From the Editor: Everything you missed in food news last week

Beef tartare at Nightshade
Amanda Kludt

This post originally appeared on April 27, 2019, in Amanda Kludt’s newsletter “From the Editor,” a roundup of the most vital news and stories in the food world each week. Read the archives and subscribe now.


Last week I went out to LA and managed to fit in some good eating. Some notes from the road:

  • I would like to pretend I’m more sophisticated than this, but chef Mei Lin’s tom yum onion (a play on the Bloomin’ Onion) has haunted me ever since I saw it on Instagram. I had to try it. I did try it. And it was so much better than the original that inspired it.
  • That said, my biggest takeaway from Lin’s restaurant, Nightshade, is that Max Boonthanakit, just named an Eater Young Gun, is putting out the most innovative and delicious desserts I’ve had in a while. If you find yourself nearby, I highly recommend stopping by for his guava, cream cheese, and white chocolate trompe l’oeil (innovative!) and coconut mousse with lime coconut granita (most delicious).
  • I would eat this Sonoratown chimichanga every day of my life if I could.
  • The Row development is pretty nuts. It’s a giant collection of warehouses close to Skid Row (one of the largest encampments of homeless individuals in the U.S.) and the Arts District downtown that developers are trying to turn into a destination with restaurants, retail, gyms, spas, and office space. I visited the 45,000-square-foot (!) Tartine/Chris Bianco compound called the Manufactory, which includes a roastery, commissary, market, casual cafe, and dinner-only Italian restaurant. On the Tuesday night we went, the whole place felt like an eerie ghost town. That’s allegedly the vibe on most days and nights, with the exception of Sundays, when hundreds of people flood the complex to visit Smorgasburg there.
  • The Chris Bianco-Tartine partnership unfortunately doesn’t feature his famous pizza — it has some flatbreads in the cafe — but the food at its Alameda Supper Club is pretty solid. Get the bread and butter and his crab spaghetti if you go.
  • Spoon By H is everything that everyone hyped it up to be.
  • I got to be one of the first paying customers at the Firehouse Hotel, a stylish, new nine-room spot in the Arts District. I didn’t get the chance to try the food, but I would be down to throw an event by the backyard fire pit.
  • Get to Fiona and get a fruit pie.
  • Porridge and Puffs has this miso caramel mochi thing that just blew my mind. The porridge is also wonderful.
Porridge from Porridge + Puffs
Amanda Kludt

Not a food thing, but one stray thought: does LA make you into a worse Lyft rider? Anywhere else I would never take a meeting, listen to a podcast, or eat a scone in a ride share, and I did all of those things — constantly and sometimes all at once — in LA because I had to spend so much time in a car on this trip. Who knew LA could turn a New Yorker into an even worse person?

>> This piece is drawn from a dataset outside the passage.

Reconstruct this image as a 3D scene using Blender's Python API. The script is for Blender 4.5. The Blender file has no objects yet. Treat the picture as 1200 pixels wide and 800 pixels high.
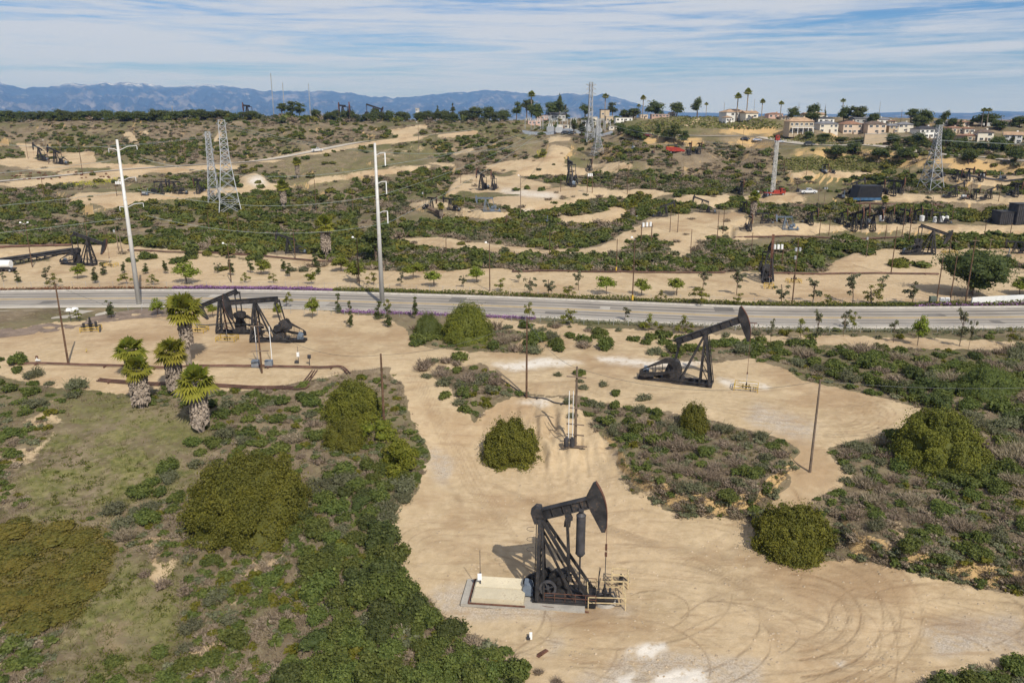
# Oil field on dry hills seen from the air
CLOUD_ROT, CLOUD_SC, CLOUD_OFF = 12, (1.15, 1.9, 1), (5.4, 6.9, 0)
CLOUD_LO, CLOUD_HI, CLOUD_MAX, CLOUD_COL = .405, .53, .95, (9.9, 10.3, 11.3)
SKY_STR, SUN_STR, EXPO = .064, 5.0, 0.04
HAZE, HAZE_COL = 4.4e-5, (.20, .43, 1.0)
SKY_VAL = 1.12
import bpy, math, random
import numpy as np
from mathutils import Vector, Matrix
random.seed(7); RNG = np.random.default_rng(7)
SC = bpy.context.scene; COL = SC.collection
R_ = math.radians
# ------------------------------------------------------------------ camera model (photo pixels 1200x800)
CAMZ, PITCH, FPX = 45.0, R_(16.1), 924.0
CP, SP = math.cos(PITCH), math.sin(PITCH)
def ray(px, py):
    a = (np.asarray(px, float) - 600) / FPX; b = (400 - np.asarray(py, float)) / FPX
    return a, CP + b * SP, -SP + b * CP            # x, y, z (camera looks along +Y, pitched down)
def proj(x, y, z):
    dz = z - CAMZ
    dep = np.maximum(y * CP - dz * SP, 1e-3); up = y * SP + dz * CP
    return 600 + FPX * x / dep, 400 - FPX * up / dep, dep
def on_z(px, py, z):
    a, b, c = ray(px, py); t = (z - CAMZ) / c
    return a * t, b * t
# ------------------------------------------------------------------ value noise
_T = np.random.default_rng(3).random((256, 256))
def vnoise(x, y, s=0):
    x = np.asarray(x, float) + s * 17.3; y = np.asarray(y, float) + s * 31.7
    xi = np.floor(x).astype(int); yi = np.floor(y).astype(int); fx = x - xi; fy = y - yi
    fx = fx * fx * (3 - 2 * fx); fy = fy * fy * (3 - 2 * fy)
    g = lambda i, j: _T[(xi + i) & 255, (yi + j) & 255]
    return (g(0,0)*(1-fx)+g(1,0)*fx)*(1-fy) + (g(0,1)*(1-fx)+g(1,1)*fx)*fy
def fbm(x, y, o=4, s=0):
    v = 0; a = .5; n = 0
    for i in range(o):
        v = v + a * vnoise(x, y, s + i * 3); n += a; a *= .5; x = np.asarray(x) * 2.03; y = np.asarray(y) * 2.03
    return v / n
def sstep(e0, e1, x):
    t = np.clip((x - e0) / (e1 - e0), 0, 1); return t * t * (3 - 2 * t)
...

Opening of the Week: Dear John’s

A dimly-lit, red-tinged old school steakhouse dining room, ringed with paintings. Wonho Frank Lee

This is one of my favorite restaurant stories of the year, and I keep seeing it pop up at the top of Eater LA’s traffic reports, so I feel like Angelenos must be into it too.

Basically, two major LA players — Josiah Citrin and Hans Rockenwagner — are reviving a classic Culver City martini bar and steakhouse called Dear John’s. The twist here is a developer is going to knock down the building in April 2021, so there’s a built-in expiration date. I love that they are giving the old gal the swan song she deserves. And also, I figure it must be compelling to enter a project knowing you don’t have to sustain a long-term business.